La indolencia del gobierno federal, su ausencia en los territorios más golpeados por el crimen y el sometimiento a intereses oscuros dentro de las estructuras estatales y municipales, han llevado a México a una crisis de gobernabilidad sin precedentes.
La presidenta Claudia Sheinbaum Pardo enfrenta hoy una caída libre en credibilidad, mientras la esperanza de millones de mexicanos se desvanece ante una realidad marcada por el miedo y la impunidad. Lo que prometió ser una transformación, se ha convertido en una herencia de violencia.
El asesinato de Carlos Manzo Rodríguez, alcalde de Uruapan, Michoacán, ocurrido durante el Festival de las Velas, es una dura muestra de que el crimen organizado sigue imponiendo su ley. Este hecho debe encender las alarmas en todo el país, particularmente en estados como el Estado de México, donde los alcaldes y gobernantes locales saben que desobedecer las órdenes del crimen puede costarles la vida.

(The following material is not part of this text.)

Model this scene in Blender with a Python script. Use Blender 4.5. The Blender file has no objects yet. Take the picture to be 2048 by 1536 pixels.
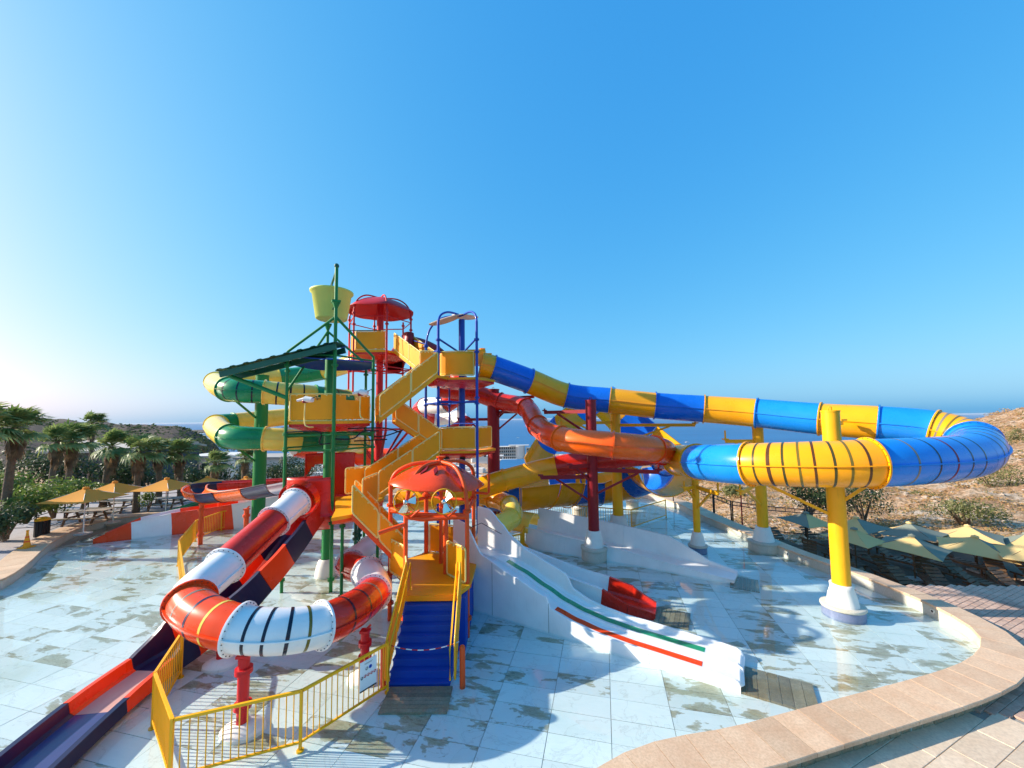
import bpy, math, random
from mathutils import Vector, Matrix, noise
from mathutils.geometry import tessellate_polygon
R = math.radians
C = bpy.context.scene.collection
SC = bpy.context.scene
random.seed(7)

# ------------------------------------------------------------------ camera
F_PX, CAM_H = 770.0, 6.0
PITCH, ROLL, PPY = R(3.77), R(0.68), 787.3      # the optical axis meets the frame a little below its middle
cam_d = bpy.data.cameras.new('camera'); cam = bpy.data.objects.new('camera', cam_d); C.objects.link(cam)
cam_d.sensor_width = 36; cam_d.lens = 36*F_PX/2048; cam_d.shift_y = (PPY-768)/2048; cam_d.clip_start = .1; cam_d.clip_end = 60000
CAM_M = Matrix.Translation((0, 0, CAM_H)) @ Matrix.Rotation(math.pi/2+PITCH, 4, 'X') @ Matrix.Rotation(-ROLL, 4, 'Z')
cam.matrix_world = CAM_M
SC.camera = cam

# ------------------------------------------------------------------ sky, sun, exposure
SUN_EL, SUN_AZ = R(24.5), R(-87)          # azimuth from +Y towards +X
w = bpy.data.worlds.new('World'); SC.world = w; w.use_nodes = True
nt = w.node_tree; bg = nt.nodes['Background']; sky = nt.nodes.new('ShaderNodeTexSky')
sky.sky_type = 'NISHITA'; sky.sun_disc = False; sky.sun_elevation = SUN_EL; sky.sun_rotation = SUN_AZ
sky.air_density = 1.0; sky.dust_density = 1.8; sky.ozone_density = 1.0; sky.altitude = 0
# camera-like tone of the whole sky: each channel compressed the same way all round
sep = nt.nodes.new('ShaderNodeSeparateColor'); com = nt.nodes.new('ShaderNodeCombineColor'); nt.links.new(sky.outputs[0], sep.inputs[0])
for ch, (k_, g_) in enumerate(((.355, 1.16), (1.60, .53), (3.55, .24))):
    pw = nt.nodes.new('ShaderNodeMath'); pw.operation = 'POWER'; pw.inputs[1].default_value = g_
    ml = nt.nodes.new('ShaderNodeMath'); ml.operation = 'MULTIPLY'; ml.inputs[1].default_value = k_
    nt.links.new(sep.outputs[ch], pw.inputs[0]); nt.links.new(pw.outputs[0], ml.inputs[0]); nt.links.new(ml.outputs[0], com.inputs[ch])
nt.links.new(com.outputs[0], bg.inputs[0])
bg.inputs[1].default_value = .12
sd = bpy.data.lights.new('sun', 'SUN'); sd.energy = 4.9; sd.angle = R(.5); sd.color = (1, .92, .79)
sun = bpy.data.objects.new('sun', sd); C.objects.link(sun)
sdir = Vector((math.sin(SUN_AZ)*math.cos(SUN_EL), math.cos(SUN_AZ)*math.cos(SUN_EL), math.sin(SUN_EL)))
sun.rotation_euler = sdir.to_track_quat('Z', 'Y').to_euler(); sun.location = sdir*60
SC.view_settings.view_transform = 'Standard'; SC.view_settings.look = 'None'
SC.view_settings.gamma = 1; SC.view_settings.exposure = 0.72; SC.view_settings.use_curve_mapping = False
SC.cycles.max_bounces = 8; SC.cycles.transparent_max_bounces = 12

# ------------------------------------------------------------------ measuring helpers: where things stand
def ray(px, py):
    d = Vector(((px-1024)/F_PX, -(py-PPY)/F_PX, -1)); return CAM_M.to_3x3() @ d
O = Vector((0, 0, CAM_H))
FIX = None            # (dy, k): surveyed blocks of the play structure are set back by dy and stretched by k above 6 m
def fwd(p):
    if not FIX: return p
    return Vector((p[0], p[1]+FIX[0], 6+(p[2]-6)*FIX[1] if p[2] > 6 else p[2]))
def inv(p):
    if not FIX: return p
    return Vector((p[0], p[1]-FIX[0], 6+(p[2]-6)/FIX[1] if p[2] > 6 else p[2]))
def at(px, py, D):
    return inv(O + ray(px, py)*D)
def on(px, py, z=0.0):
    d = ray(px, py); return inv(O + d*((z-CAM_H)/d.z))
def shear(p): return Vector((p[0], 1.002*p[1]+.0658*(6-p[2]), p[2]))
V = Vector

# ------------------------------------------------------------------ materials
MATS = {}
def new_mat(name):
    m = bpy.data.materials.new(name); m.use_nodes = True; MATS[name] = m
    return m, m.node_tree, m.node_tree.nodes['Principled BSDF']
def N(nt, t, **kw):
    n = nt.nodes.new(t)
    for k, v in kw.items():
        if k.startswith('i_'):
            k2 = k[2:]; n.inputs[int(k2) if k2.isdigit() else k2.replace('_', ' ')].default_value = v
        else: setattr(n, k, v)
    return n
def ramp(nt, src, stops, interp='LINEAR'):
    r = nt.nodes.new('ShaderNodeValToRGB'); r.color_ramp.interpolation = interp
    while len(r.color_ramp.elements) < len(stops): r.color_ramp.elements.new(.5)
    for e, (p, c) in zip(r.color_ramp.elements, stops):
        e.position = p; e.color = c if len(c) == 4 else (*c, 1)
    nt.links.new(src, r.inputs[0]); return r
def mixc(nt, fac, a, b, mode='MIX'):
    m = nt.nodes.new('ShaderNodeMix'); m.data_type = 'RGBA'; m.blend_type = mode
    for s, v in ((0, fac), (6, a), (7, b)):
        if isinstance(v, bpy.types.NodeSocket): nt.links.new(v, m.inputs[s])
        elif s == 0: m.inputs[0].default_value = v
        else: m.inputs[s].default_value = (*v, 1) if len(v) == 3 else v
    return m.outputs[2]
def bump(nt, b, src, strength=.2, dist=.02):
    n = N(nt, 'ShaderNodeBump'); n.inputs['Strength'].default_value = strength; n.inputs['Distance'].default_value = dist
    nt.links.new(src, n.inputs['Height']); nt.links.new(n.outputs[0], b.inputs['Normal'])
def gloss(name, col, rough=.22, coat=.5, fade=.03, scale=1.1, grime=.24):
    """painted steel or gelcoat: uneven fading, thin streaks of grime, faint orange peel"""
    m, nt, b = new_mat(name)
    g = N(nt, 'ShaderNodeNewGeometry')
    n1 = N(nt, 'ShaderNodeTexNoise', i_Scale=scale, i_Detail=5.0, i_Roughness=.6); nt.links.new(g.outputs['Position'], n1.inputs['Vector'])
    light = tuple(min(1, c*(1+.12)+fade*.14) for c in col)
    c1 = mixc(nt, ramp(nt, n1.outputs[0], [(.35, (0, 0, 0)), (.7, (1, 1, 1))]).outputs[0], col, light)
    mp = N(nt, 'ShaderNodeMapping'); mp.inputs['Scale'].default_value = (9, 9, .8); nt.links.new(g.outputs['Position'], mp.inputs['Vector'])
    n2 = N(nt, 'ShaderNodeTexNoise', i_Scale=2.0, i_Detail=6.0, i_Roughness=.7); nt.links.new(mp.outputs[0], n2.inputs['Vector'])
    st = ramp(nt, n2.outputs[0], [(.56, (0, 0, 0)), (.8, (grime, grime, grime))])
    dark = tuple(c*.45+.012 for c in col)
    c2 = mixc(nt, st.outputs[0], c1, dark)
    nt.links.new(c2, b.inputs['Base Color'])
    rr = N(nt, 'ShaderNodeMapRange', i_3=rough*.8, i_4=rough*1.7); nt.links.new(n1.outputs[0], rr.inputs[0]); nt.links.new(rr.outputs[0], b.inputs['Roughness'])
    b.inputs['Coat Weight'].default_value = coat*.45; b.inputs['Specular IOR Level'].default_value = .30; b.inputs['Coat Roughness'].default_value = .08
    n3 = N(nt, 'ShaderNodeTexNoise', i_Scale=26.0, i_Detail=2.0); nt.links.new(g.outputs['Position'], n3.inputs['Vector'])
    bump(nt, b, n3.outputs[0], .035, .01)
    return m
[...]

Mientras tanto, las policías municipales, estatales y federales se muestran rebasadas y sin rumbo, incapaces de contener la ola de delitos del fuero común y federal que azota con fuerza regiones enteras del territorio nacional.

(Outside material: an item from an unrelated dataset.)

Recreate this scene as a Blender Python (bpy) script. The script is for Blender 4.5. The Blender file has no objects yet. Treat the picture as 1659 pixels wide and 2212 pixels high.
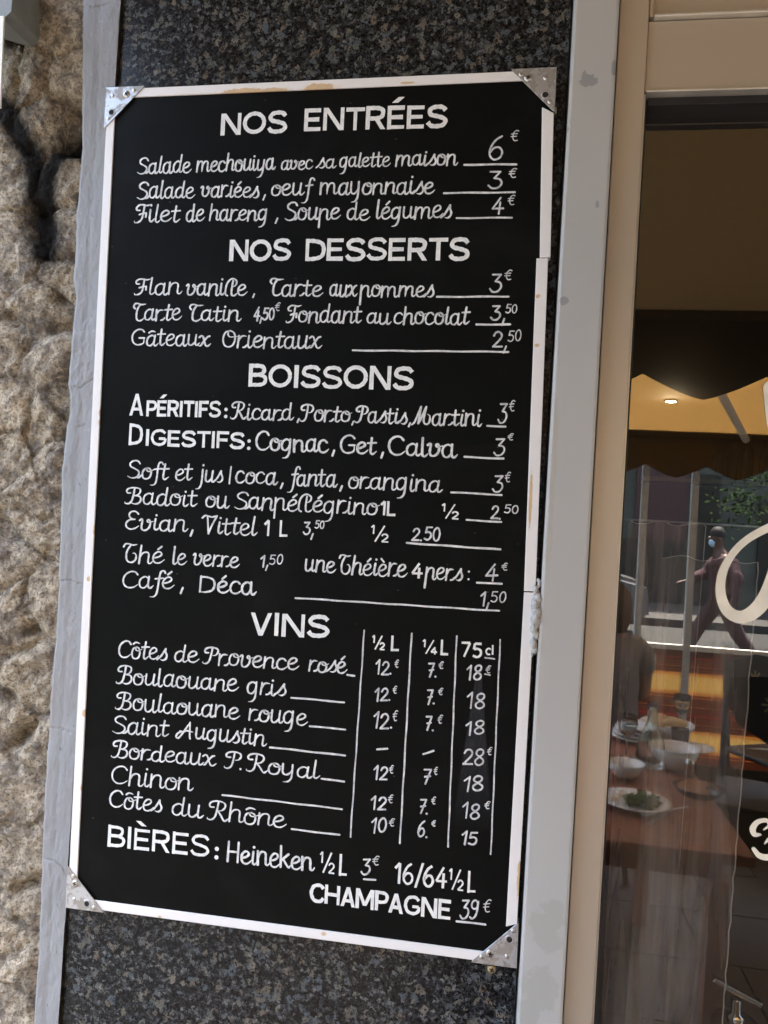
import bpy, bmesh, math, random
import numpy as np
from mathutils import Vector, Matrix
R = math.radians
random.seed(7)
C = bpy.context.scene.collection
SC = bpy.context.scene

# ------------------------------------------------------------------ camera, sky, sun, exposure
YAW, PITCH, ROLL = R(-9.3017), R(0.4032), R(3.3226)
CAM = Vector((0.2741, -1.0053, 1.5400))
FL = 28.0 / 36.0 * 2212
fw = Vector((math.sin(YAW)*math.cos(PITCH), math.cos(YAW)*math.cos(PITCH), math.sin(PITCH)))
rt = fw.cross(Vector((0, 0, 1))).normalized(); up = rt.cross(fw)
rt, up = rt*math.cos(ROLL)+up*math.sin(ROLL), -rt*math.sin(ROLL)+up*math.cos(ROLL)
cam = bpy.data.cameras.new('camera'); camo = bpy.data.objects.new('camera', cam); C.objects.link(camo)
cam.sensor_fit = 'VERTICAL'; cam.sensor_height = 36; cam.lens = 28; cam.clip_start = 0.02; cam.clip_end = 500
camo.matrix_world = Matrix(((rt.x, up.x, -fw.x, CAM.x), (rt.y, up.y, -fw.y, CAM.y), (rt.z, up.z, -fw.z, CAM.z), (0, 0, 0, 1)))
SC.camera = camo
w = bpy.data.worlds.new('World'); SC.world = w; w.use_nodes = True
nt = w.node_tree; bg = nt.nodes['Background']
sky = nt.nodes.new('ShaderNodeTexSky'); sky.sky_type = 'NISHITA'; sky.sun_disc = False
SUND = Vector((-0.08, 0.25, -0.965)).normalized()         # direction the sunlight travels
sky.sun_elevation = math.asin(-SUND.z); sky.sun_rotation = math.atan2(-SUND.x, -SUND.y)
sky.air_density = 1.3; sky.dust_density = 4.0
nt.links.new(sky.outputs[0], bg.inputs[0]); bg.inputs[1].default_value = 0.13
sl = bpy.data.lights.new('sun', 'SUN'); sl.energy = 5.0; sl.angle = R(0.5); sl.color = (1, 0.94, 0.85)
so = bpy.data.objects.new('sun', sl); C.objects.link(so); so.rotation_euler = SUND.to_track_quat('-Z', 'Y').to_euler()
SC.view_settings.view_transform = 'Standard'; SC.view_settings.look = 'None'
SC.view_settings.gamma = 1; SC.view_settings.use_curve_mapping = False
SC.view_settings.exposure = 3.45
SC.render.engine = 'CYCLES'
SC.cycles.max_bounces = 10; SC.cycles.transparent_max_bounces = 16

def at(px, py, Y):            # the point of the vertical plane y=Y seen at a place of the photograph
    d = fw + rt*((px-829.5)/FL) - up*((py-1106)/FL)
    return CAM + d*((Y-CAM.y)/d.y)
def atz(px, py, Z):
    d = fw + rt*((px-829.5)/FL) - up*((py-1106)/FL)
    return CAM + d*((Z-CAM.z)/d.z)
YG = 0.045                    # the window pane
def mir(v): return Vector((v.x, 2*YG-v.y, v.z))

# ------------------------------------------------------------------ helpers
def tag(o, label=None, cat=None, group=None, kind=None):
    if label: o['label'] = label
    if cat: o['category'] = cat
    if group: o['group'] = group
    if kind: o['kind'] = kind
    return o
def empty(name, loc, label=None, cat=None, group=None, rot=(0, 0, 0), kind=None):
    o = bpy.data.objects.new(name, None); C.objects.link(o); o.location = loc; o.rotation_euler = rot
    o.empty_display_size = .05
    return tag(o, label, cat, group, kind)
def obj(name, me, mat, parent=None, loc=(0, 0, 0), rot=(0, 0, 0), smooth=False):
    if isinstance(me, bmesh.types.BMesh):
        m = bpy.data.meshes.new(name); me.normal_update(); me.to_mesh(m); me.free(); me = m
    if mat and not me.materials: me.materials.append(mat)
    if smooth:
        me.polygons.foreach_set('use_smooth', [True]*len(me.polygons))
    o = bpy.data.objects.new(name, me); C.objects.link(o); o.location = loc; o.rotation_euler = rot
    if parent: o.parent = parent
    return o
def box(bm, x0, x1, y0, y1, z0, z1, bev=0.0, seg=2):
    t = bmesh.new()
    bmesh.ops.create_cube(t, size=1)
    for v in t.verts: v.co = Vector(((x0+x1)/2+v.co.x*(x1-x0), (y0+y1)/2+v.co.y*(y1-y0), (z0+z1)/2+v.co.z*(z1-z0)))
    if bev: bmesh.ops.bevel(t, geom=t.edges[:], offset=bev, segments=seg, affect='EDGES', profile=.5)
    merge(bm, t); return bm
def merge(bm, t, M=None):
    if M is not None: t.transform(M)
    mp = {v: bm.verts.new(v.co) for v in t.verts}
    for f in t.faces:
        try: nf = bm.faces.new([mp[v] for v in f.verts]); nf.smooth = f.smooth
        except ValueError: pass
    t.free()
def nbox(name, b, mat, parent=None, bev=0.0, loc=(0, 0, 0)):
    return obj(name, box(bmesh.new(), *b, bev), mat, parent, loc)
def tube(bm, pts, r, n=10, cap=True):
    pts = [Vector(p) for p in pts]; rings = []
    rr = r if isinstance(r, (list, tuple)) else [r]*len(pts)
    for i, p in enumerate(pts):
        d = (pts[min(i+1, len(pts)-1)]-pts[max(i-1, 0)]).normalized()
        a = d.orthogonal().normalized() if i == 0 else (pa - d*pa.dot(d)).normalized()
        pa = a; b = d.cross(a)
        rings.append([bm.verts.new(p+(a*math.cos(t)+b*math.sin(t))*rr[i]) for t in [2*math.pi*k/n for k in range(n)]])
    for A, B in zip(rings, rings[1:]):
        for k in range(n):
            f = bm.faces.new((A[k], A[(k+1) % n], B[(k+1) % n], B[k])); f.smooth = True
    if cap: bm.faces.new(rings[0][::-1]); bm.faces.new(rings[-1])
    return bm
def lathe(bm, prof, n=32, M=None):
    t = bmesh.new(); rings = []
    for r, z in prof:
        rings.append([t.verts.new((r*math.cos(2*math.pi*k/n), r*math.sin(2*math.pi*k/n), z)) for k in range(n)] if r > 1e-6 else [t.verts.new((0, 0, z))])
    for A, B in zip(rings, rings[1:]):
        for k in range(n):
            a = [A[k % len(A)], A[(k+1) % len(A)], B[(k+1) % len(B)], B[k % len(B)]]
            a = [v for i, v in enumerate(a) if v not in a[:i]]
            if len(a) > 2: f = t.faces.new(a); f.smooth = True
    merge(bm, t, M); return bm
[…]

Lo más preocupante es que los gobiernos de Morena, lejos de enfrentar con firmeza la violencia, se muestran complacientes o indiferentes, creyéndose intocables. Permiten que los grupos delincuenciales controlen actividades económicas y sociales, afectando al comercio con cobros de piso, a los transportistas con extorsiones, y a las comunidades con la venta de drogas en plena calle.

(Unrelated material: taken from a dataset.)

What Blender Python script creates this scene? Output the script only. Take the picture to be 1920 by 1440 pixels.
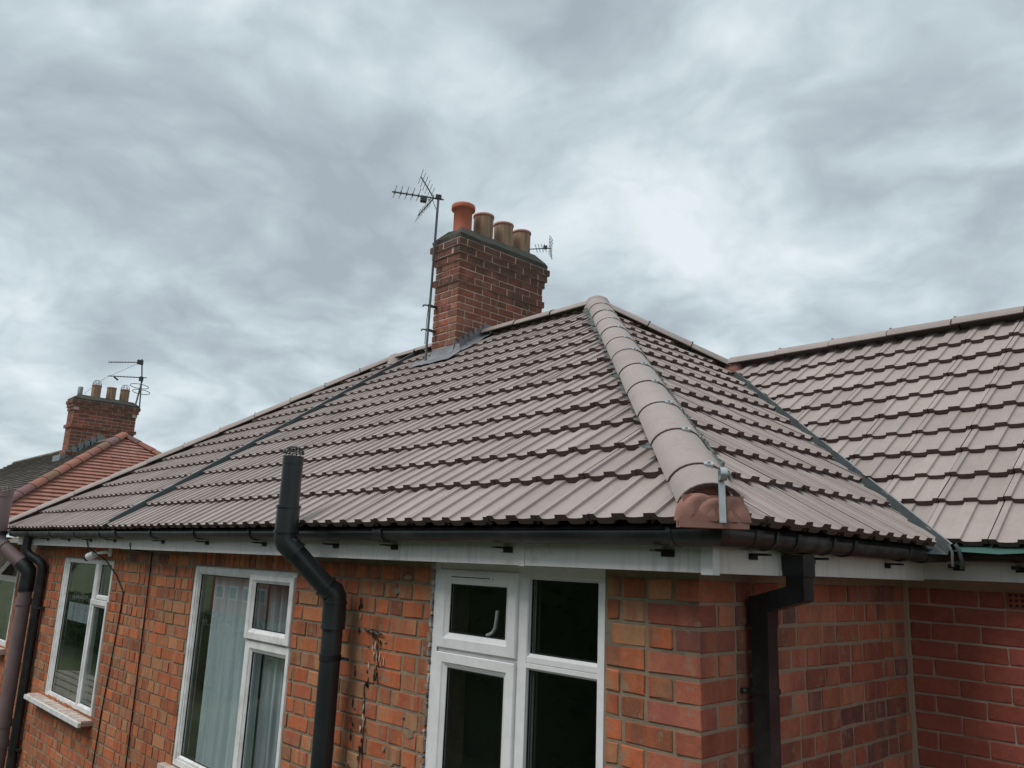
import bpy, bmesh, math, random
from mathutils import Vector, Matrix
for o in list(bpy.data.objects): bpy.data.objects.remove(o, do_unlink=True)
S = bpy.context.scene
COL = S.collection
R_ = random.Random(7)

# ------------------------------------------------------------ camera, sky, sun
CAM = Vector((1.69828, -2.53744, 0.00363))
YAW, PIT, ROL, FPX = 46.95581, 12.47111, 2.313, 1525.725
_y, _p, _r = map(math.radians, (YAW, PIT, ROL))
FW = Vector((-math.sin(_y)*math.cos(_p), math.cos(_y)*math.cos(_p), math.sin(_p)))
_rt = Vector((math.cos(_y), math.sin(_y), 0)); _up = _rt.cross(FW)
RT = _rt*math.cos(_r) + _up*math.sin(_r); UP = _up*math.cos(_r) - _rt*math.sin(_r)
cd = bpy.data.cameras.new('camera'); co = bpy.data.objects.new('camera', cd); COL.objects.link(co)
m = Matrix((RT, UP, -FW)).transposed().to_4x4(); m.translation = CAM
co.matrix_world = m
cd.sensor_width = 36; cd.lens = FPX/1920*36; cd.clip_start = .05; cd.clip_end = 3000
S.camera = co
S.render.resolution_x, S.render.resolution_y = 1024, 768
S.view_settings.view_transform = 'Standard'; S.view_settings.look = 'None'
S.view_settings.exposure = .5; S.view_settings.gamma = 1

SUN_EL, SUN_AZ = 54, 196          # azimuth clockwise from +y
W = bpy.data.worlds.new('World'); S.world = W; W.use_nodes = True
nt = W.node_tree; nt.nodes.clear()
class G:
    """tiny node-graph helper"""
    def __init__(s, nt): s.nt = nt
    def n(s, t, **k):
        nd = s.nt.nodes.new(t)
        for a, v in k.items():
            if a == 'inp':
                for i, x in v.items():
                    if hasattr(x, 'is_output'): s.nt.links.new(x, nd.inputs[i])
                    else: nd.inputs[i].default_value = x
            else: setattr(nd, a, v)
        return nd
    def math(s, op, a, b=0, c=None, clamp=False):
        d = {0: a, 1: b}
        if c is not None: d[2] = c
        return s.n('ShaderNodeMath', operation=op, use_clamp=clamp, inp=d).outputs[0]
    def vm(s, op, a, b=(0, 0, 0)): return s.n('ShaderNodeVectorMath', operation=op, inp={0: a, 1: b}).outputs[0]
    def noise(s, v, scale, detail=4, rough=.55, dist=0, dim='3D'):
        return s.n('ShaderNodeTexNoise', noise_dimensions=dim, inp={'Vector': v, 'Scale': scale, 'Detail': detail, 'Roughness': rough, 'Distortion': dist}).outputs[0]
    def ramp(s, f, stops, interp='LINEAR'):
        nd = s.n('ShaderNodeValToRGB', inp={0: f}); cr = nd.color_ramp; cr.interpolation = interp
        while len(cr.elements) < len(stops): cr.elements.new(.5)
        for e, (p, c) in zip(cr.elements, stops):
            e.position = p; e.color = (c, c, c, 1) if isinstance(c, (int, float)) else (*c, 1)
        return nd.outputs[0]
    def mix(s, f, a, b, mode='MIX'):
        nd = s.n('ShaderNodeMix', data_type='RGBA', blend_type=mode)
        for i, x in ((0, f), (6, a), (7, b)):
            if hasattr(x, 'is_output'): s.nt.links.new(x, nd.inputs[i])
            else: nd.inputs[i].default_value = x if not isinstance(x, tuple) or len(x) == 4 else (*x, 1)
        return nd.outputs[2]
    def link(s, a, b): s.nt.links.new(a, b)
g = G(nt)
def srgb(r, gg, b):
    f = lambda c: (c/255/12.92) if c/255 <= .04045 else ((c/255+.055)/1.055)**2.4
    return (f(r), f(gg), f(b))
tc = g.n('ShaderNodeTexCoord').outputs['Generated']
sx = g.n('ShaderNodeSeparateXYZ', inp={0: tc})
hz = g.math('ADD', g.math('MAXIMUM', sx.outputs[2], 0), .32)
cv = g.n('ShaderNodeCombineXYZ', inp={0: g.math('DIVIDE', sx.outputs[0], hz), 1: g.math('DIVIDE', sx.outputs[1], hz), 2: 0.0}).outputs[0]
wv = g.n('ShaderNodeTexNoise', inp={'Vector': cv, 'Scale': 2.2, 'Detail': 3.0, 'Roughness': .5}).outputs[1]
cw = g.vm('ADD', cv, g.vm('MULTIPLY', g.vm('SUBTRACT', wv, (.5, .5, .5)), (.28, .28, .28)))
big = g.noise(g.vm('ADD', cw, (3.1, 7.7, 0)), .9, 2, .5, 0)
mid = g.noise(g.vm('ADD', cw, (11.3, 2.2, 4)), 2.7, 7, .52, 0)
fin = g.noise(g.vm('ADD', cw, (1.3, 5.2, 9)), 9.0, 5, .55, 0)
val = g.math('ADD', g.math('ADD', g.math('MULTIPLY', big, .40), g.math('MULTIPLY', mid, .52)), g.math('MULTIPLY', fin, .12))
lump = g.noise(g.vm('ADD', cw, (6.3, .2, 2)), 4.6, 4, .5, 0)
val = g.math('ADD', val, g.math('MULTIPLY', g.math('ABSOLUTE', g.math('SUBTRACT', lump, .5)), .38))
EX = 2**-.5
sk = lambda *c: tuple(x*EX*1.08 for x in srgb(*c))
ccol = g.ramp(val, [(.41, sk(163, 174, 182)), (.475, sk(177, 189, 196)), (.53, sk(191, 204, 210)), (.585, sk(208, 220, 225)), (.66, sk(227, 236, 239))])
# below the horizon the cloud light fades to a dim ground haze
gf = g.math('MULTIPLY', g.math('ADD', sx.outputs[2], .06), 14, clamp=True)
ccol = g.mix(gf, (.13, .14, .13), ccol)
bg1 = g.n('ShaderNodeBackground', inp={0: ccol, 1: 1.0})
sky = g.n('ShaderNodeTexSky', sky_type='NISHITA', sun_disc=False, sun_elevation=math.radians(SUN_EL), sun_rotation=math.radians(SUN_AZ))
bg2 = g.n('ShaderNodeBackground', inp={0: sky.outputs[0], 1: .1})
mx = g.n('ShaderNodeMixShader', inp={0: .94, 1: bg2.outputs[0], 2: bg1.outputs[0]})
g.link(mx.outputs[0], g.n('ShaderNodeOutputWorld').inputs[0])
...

Ejemplos como Tabasco, Tamaulipas y Sinaloa reflejan la profunda penetración criminal en las instituciones, donde el poder de las armas ha sustituido al del Estado.
El asesinato de Carlos Manzo, un alcalde que representaba valentía y decisión ante la delincuencia, exhibe la indolencia del gobierno federal y de los gobiernos estatales morenistas. Es la muestra más clara de que el llamado “segundo piso de la transformación” ha colapsado, dejando atrás las promesas del México de la esperanza para dar paso al México del miedo, la corrupción y la impunidad.
Hoy la soberanía nacional —esa que se presume en los discursos— no se refleja en la vida diaria de los ciudadanos. Un Estado que no protege a su pueblo ni garantiza seguridad no puede considerarse soberano.
México vive sin rumbo y sin autoridad, donde los violentos ordenan desde las sombras y el pueblo bueno es olvidado por quienes juraron servirlo.
¿Hasta cuándo la violencia dictará el destino del país?
El pueblo exige respuestas, no discursos.